Monday, May 5, 2008

Housing Slump Hits Detroit Builders - Detroit Housing Market

Metro Detroit's dismal residential housing market -- gridlocked and stagnant amid a global mortgage loan crisis, consumer sentiment at a 26-year low and a glut of unsold and foreclosed homes -- has cast a pall over local builders who only a few years ago were enjoying boom times.

Now, half-built subdivisions dot the region, construction workers are fleeing south and companies from family-owned shops to global firms like Pulte Homes Inc. are bracing for what could be their worst year yet.

One national player, Dallas-based Centex Corp., has decided to leave Michigan altogether. The company has built 4,400 homes in Metro Detroit since 2001 but no longer sees prospects here.

Said Centex spokesman Eric Bruner: "We are in the middle of the worst housing market in modern history."

Pulte Homes Inc. on Wednesday posted a $696 million loss for the first three months of the year; the Bloomfield Hills-based builder has lost more than half a billion dollars in each of the past four quarters.

Last year, Pulte closed on 499 homes in Michigan, less than half the number of the previous year. The company laid off 1,900 employees, 16 percent of its U.S. work force, in 2007.

"The difficult housing environment continued to erode during the first quarter of 2008," Richard J. Dugas Jr., president and chief executive, said in a statement. "Buyer demand for new homes continues to be soft, home prices remain under pressure, and overall buyer confidence is weak."

Small builders who rely on a warm-weather boost aren't getting it in Michigan this spring.

One is Jack Traggel, a roofing contractor formerly of Allen Park. In the early 2000s, he worked on about 50 homes a year. Last year, it was 15. This year, he found two jobs; two weeks ago, he moved to New Orleans.

"I've got three jobs lined up," said Traggel, 38. He hopes to move his wife and son to New Orleans later this month -- which, in turn, will likely result in another empty home in Metro Detroit. In Louisiana, "I've met about four guys I knew back in Michigan," he said.

Signs situation may worsen
There are dark signs that 2008 could be the toughest year this decade for builders.

In 2007, a paltry 5,556 permits to build new homes were filed in the nine counties that make up southeastern Michigan, according to Clawson-based Housing Consultants Inc. That was nearly half the number of permits filed in 2006 and 20,994 less than in 2004, the best year this decade.

In the first three months of 2008, fewer than 1,000 permits have been filed, a 25 percent drop from the same period last year.

"You're finding skeleton crews everywhere," said Mark Kwolek, co-owner of Planned Home Improvement in Westland. "You go to a supplier and the business is closed with no warning. You try to call a contractor and you find he's moved out of state."

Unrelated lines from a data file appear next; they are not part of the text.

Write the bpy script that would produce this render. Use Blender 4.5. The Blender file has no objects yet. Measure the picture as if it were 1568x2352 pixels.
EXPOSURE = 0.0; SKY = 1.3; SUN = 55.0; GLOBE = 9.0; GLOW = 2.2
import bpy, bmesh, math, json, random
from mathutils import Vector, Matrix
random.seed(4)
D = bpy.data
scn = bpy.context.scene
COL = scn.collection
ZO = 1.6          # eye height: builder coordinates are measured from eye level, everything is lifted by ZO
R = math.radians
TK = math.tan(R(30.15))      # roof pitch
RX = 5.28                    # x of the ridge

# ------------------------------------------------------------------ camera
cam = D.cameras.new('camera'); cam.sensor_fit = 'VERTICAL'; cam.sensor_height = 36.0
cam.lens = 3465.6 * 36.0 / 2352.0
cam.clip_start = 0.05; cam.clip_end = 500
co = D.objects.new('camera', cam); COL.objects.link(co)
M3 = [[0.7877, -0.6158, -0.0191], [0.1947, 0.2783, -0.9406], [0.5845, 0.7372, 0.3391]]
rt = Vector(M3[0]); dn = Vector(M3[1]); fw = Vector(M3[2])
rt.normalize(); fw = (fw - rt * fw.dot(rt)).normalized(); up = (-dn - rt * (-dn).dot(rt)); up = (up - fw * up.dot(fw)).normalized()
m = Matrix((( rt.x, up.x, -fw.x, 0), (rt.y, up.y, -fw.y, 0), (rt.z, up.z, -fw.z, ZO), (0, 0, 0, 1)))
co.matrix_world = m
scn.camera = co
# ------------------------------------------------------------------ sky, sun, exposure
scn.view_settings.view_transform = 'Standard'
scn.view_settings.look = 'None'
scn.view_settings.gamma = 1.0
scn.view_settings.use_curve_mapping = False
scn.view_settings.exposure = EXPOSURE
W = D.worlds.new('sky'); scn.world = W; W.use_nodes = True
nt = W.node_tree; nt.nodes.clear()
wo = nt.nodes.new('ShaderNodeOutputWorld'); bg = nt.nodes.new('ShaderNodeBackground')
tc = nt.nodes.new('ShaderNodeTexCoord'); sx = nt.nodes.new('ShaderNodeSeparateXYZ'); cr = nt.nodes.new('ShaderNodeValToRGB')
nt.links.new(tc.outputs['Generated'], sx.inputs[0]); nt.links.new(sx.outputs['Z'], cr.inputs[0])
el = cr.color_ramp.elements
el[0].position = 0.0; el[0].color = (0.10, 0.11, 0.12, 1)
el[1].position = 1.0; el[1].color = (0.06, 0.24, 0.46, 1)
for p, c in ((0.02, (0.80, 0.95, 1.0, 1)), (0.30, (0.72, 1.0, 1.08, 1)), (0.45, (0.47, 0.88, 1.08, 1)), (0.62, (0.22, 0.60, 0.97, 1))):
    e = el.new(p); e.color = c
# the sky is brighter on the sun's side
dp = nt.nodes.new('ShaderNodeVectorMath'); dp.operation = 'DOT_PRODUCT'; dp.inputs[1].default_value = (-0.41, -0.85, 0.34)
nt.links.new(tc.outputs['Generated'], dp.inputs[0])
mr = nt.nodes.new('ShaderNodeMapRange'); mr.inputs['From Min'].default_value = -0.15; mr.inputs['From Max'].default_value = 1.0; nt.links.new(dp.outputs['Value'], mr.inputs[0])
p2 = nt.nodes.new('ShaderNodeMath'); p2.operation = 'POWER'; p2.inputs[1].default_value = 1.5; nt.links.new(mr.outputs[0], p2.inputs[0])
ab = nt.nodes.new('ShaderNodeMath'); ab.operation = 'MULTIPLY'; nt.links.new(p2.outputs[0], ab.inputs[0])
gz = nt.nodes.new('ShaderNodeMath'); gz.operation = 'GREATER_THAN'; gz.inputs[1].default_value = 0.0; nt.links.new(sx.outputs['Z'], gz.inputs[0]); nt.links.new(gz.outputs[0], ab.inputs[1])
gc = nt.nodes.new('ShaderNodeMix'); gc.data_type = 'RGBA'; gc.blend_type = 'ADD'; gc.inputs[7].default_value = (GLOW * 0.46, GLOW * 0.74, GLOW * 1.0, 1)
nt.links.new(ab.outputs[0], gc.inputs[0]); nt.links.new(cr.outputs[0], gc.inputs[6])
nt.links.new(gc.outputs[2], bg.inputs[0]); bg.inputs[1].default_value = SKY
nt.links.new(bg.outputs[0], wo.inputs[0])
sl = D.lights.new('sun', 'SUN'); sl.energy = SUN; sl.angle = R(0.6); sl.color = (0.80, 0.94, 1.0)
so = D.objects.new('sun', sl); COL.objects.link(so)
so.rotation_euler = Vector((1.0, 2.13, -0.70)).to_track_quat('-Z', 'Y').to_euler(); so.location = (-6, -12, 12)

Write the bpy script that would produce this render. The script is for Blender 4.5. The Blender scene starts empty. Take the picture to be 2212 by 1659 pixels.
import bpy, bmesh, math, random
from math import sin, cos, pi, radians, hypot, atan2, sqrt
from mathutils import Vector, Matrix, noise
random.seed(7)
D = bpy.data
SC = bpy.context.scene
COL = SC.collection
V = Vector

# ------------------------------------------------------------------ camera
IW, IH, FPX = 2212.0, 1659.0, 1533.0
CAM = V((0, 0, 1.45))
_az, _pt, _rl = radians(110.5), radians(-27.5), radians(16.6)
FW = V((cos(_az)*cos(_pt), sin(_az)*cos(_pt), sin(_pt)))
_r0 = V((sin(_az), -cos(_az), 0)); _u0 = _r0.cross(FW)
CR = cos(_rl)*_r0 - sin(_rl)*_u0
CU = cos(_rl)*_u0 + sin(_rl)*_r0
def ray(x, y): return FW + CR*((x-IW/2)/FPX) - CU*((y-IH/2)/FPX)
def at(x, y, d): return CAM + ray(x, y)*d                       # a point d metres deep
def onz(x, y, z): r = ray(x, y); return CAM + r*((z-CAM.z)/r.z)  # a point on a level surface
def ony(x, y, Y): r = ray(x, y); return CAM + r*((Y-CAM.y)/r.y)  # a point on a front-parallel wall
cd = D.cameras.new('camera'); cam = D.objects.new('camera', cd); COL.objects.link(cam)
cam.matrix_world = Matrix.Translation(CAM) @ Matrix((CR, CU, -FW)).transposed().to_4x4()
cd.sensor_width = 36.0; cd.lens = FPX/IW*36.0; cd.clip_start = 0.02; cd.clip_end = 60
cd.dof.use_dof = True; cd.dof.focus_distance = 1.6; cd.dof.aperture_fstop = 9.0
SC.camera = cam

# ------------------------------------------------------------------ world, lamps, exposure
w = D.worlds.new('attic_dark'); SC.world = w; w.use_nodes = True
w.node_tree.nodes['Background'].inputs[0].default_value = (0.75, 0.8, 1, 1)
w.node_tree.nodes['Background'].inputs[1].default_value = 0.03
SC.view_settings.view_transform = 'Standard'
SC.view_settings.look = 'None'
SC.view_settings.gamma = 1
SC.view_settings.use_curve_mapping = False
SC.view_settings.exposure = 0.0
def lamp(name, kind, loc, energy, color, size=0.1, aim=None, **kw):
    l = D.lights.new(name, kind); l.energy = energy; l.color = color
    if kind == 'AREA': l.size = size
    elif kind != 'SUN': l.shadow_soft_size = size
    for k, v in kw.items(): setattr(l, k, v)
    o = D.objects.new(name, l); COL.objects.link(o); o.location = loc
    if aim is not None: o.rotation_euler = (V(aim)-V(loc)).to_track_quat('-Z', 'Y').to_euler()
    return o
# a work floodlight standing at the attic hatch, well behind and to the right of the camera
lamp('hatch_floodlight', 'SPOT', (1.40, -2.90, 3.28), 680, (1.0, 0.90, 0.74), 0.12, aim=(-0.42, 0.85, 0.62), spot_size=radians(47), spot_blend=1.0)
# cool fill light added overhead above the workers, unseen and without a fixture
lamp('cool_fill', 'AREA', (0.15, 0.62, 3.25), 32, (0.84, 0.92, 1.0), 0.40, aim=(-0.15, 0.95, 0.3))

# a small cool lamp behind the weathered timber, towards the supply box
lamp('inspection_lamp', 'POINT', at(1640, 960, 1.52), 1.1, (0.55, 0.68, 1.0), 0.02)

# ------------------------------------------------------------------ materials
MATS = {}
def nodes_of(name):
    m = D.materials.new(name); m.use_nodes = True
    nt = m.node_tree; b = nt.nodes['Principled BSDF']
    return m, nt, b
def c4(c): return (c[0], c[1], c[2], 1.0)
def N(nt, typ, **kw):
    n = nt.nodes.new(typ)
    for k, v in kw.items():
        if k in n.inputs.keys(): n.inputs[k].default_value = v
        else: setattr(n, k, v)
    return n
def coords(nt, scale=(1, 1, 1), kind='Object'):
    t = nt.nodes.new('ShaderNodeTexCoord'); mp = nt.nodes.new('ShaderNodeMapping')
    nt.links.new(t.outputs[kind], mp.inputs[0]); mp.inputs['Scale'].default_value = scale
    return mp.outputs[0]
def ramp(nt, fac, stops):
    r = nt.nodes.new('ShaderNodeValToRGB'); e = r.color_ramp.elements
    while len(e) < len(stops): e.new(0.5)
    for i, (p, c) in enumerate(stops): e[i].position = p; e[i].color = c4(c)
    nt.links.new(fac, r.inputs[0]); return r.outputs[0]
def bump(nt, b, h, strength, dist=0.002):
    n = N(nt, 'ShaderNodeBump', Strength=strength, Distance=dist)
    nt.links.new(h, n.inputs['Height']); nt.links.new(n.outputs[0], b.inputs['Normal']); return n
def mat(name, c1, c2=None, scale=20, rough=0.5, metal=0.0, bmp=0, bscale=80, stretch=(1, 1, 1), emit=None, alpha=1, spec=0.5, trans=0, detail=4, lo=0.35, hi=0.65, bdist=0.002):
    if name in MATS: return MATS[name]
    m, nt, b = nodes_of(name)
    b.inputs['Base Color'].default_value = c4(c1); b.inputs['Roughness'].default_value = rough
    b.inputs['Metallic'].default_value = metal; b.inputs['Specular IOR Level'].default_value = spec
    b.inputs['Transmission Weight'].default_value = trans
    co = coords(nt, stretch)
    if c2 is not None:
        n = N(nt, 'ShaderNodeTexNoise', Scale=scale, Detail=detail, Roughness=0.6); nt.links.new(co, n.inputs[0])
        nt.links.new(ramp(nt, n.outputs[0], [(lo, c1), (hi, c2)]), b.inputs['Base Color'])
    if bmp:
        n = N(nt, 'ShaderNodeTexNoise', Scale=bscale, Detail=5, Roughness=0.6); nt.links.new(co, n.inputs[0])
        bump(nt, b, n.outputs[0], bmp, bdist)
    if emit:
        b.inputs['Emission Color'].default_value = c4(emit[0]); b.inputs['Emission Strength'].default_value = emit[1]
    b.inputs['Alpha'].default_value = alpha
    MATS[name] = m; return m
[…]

About 69,000 jobs directly related to the home building industry have vanished since 2000, according to the state's Department of Labor & Economic Growth.

Stalled subdivisions abound -- a boon for companies such as Pinnacle Homes of Farmington Hills, which step in to buy unfinished subdivisions from banks and attempt to build homes for much less than just a few years ago.

Pinnacle is run by a former Pulte executive, Howard Fingeroot.

"I knew the market well enough to know that this was an overall downturn and one that was going to be around for a while," said Fingeroot, standing amid the empty lots of Kirkway Estates in Lyon Township. "The only way to compete with the foreclosures was to get closer to their prices."

In a venture with AmTrust Bank of Cleveland, Pinnacle will build 85 houses in the 100-lot development. The homes will be from 2,800 to 3,400 square feet and will list for around $330,000, Fingeroot said.

The 15 homes already standing, he added, sold for more than $450,000 each just a few years ago.

"There are still plenty of people who want to buy, and now is the time," Fingeroot said. "I think this is good news for the consumer."

Most home builders have already cut prices in an effort to boost sales. Prices on new dwellings already are down about 15 percent from their peak, according to Deutsche Bank analyst Nishu Sood.

The big worry is that existing home prices might fall further.

The National Association of Realtors says the median home price fell 1.7 percent last year and may hold even in 2008.

But many analysts contend homeowners might be forced to sell at lower prices as millions of mortgages reset to higher interest rates later this year.

Lombard Street Research analyst Gabriel Stein expects house prices nationally to fall for another year, off more than 10 percent or possibly even more than 15 percent, from their peaks.

If existing home prices start to plunge, home builders and the many companies that rely on new homes could feel even more pain.

"The adjustment process will shrink demand further for the builders," analyst Sood writes.

He predicts orders for new homes could fall another 10 percent to 15 percent nationally in 2008.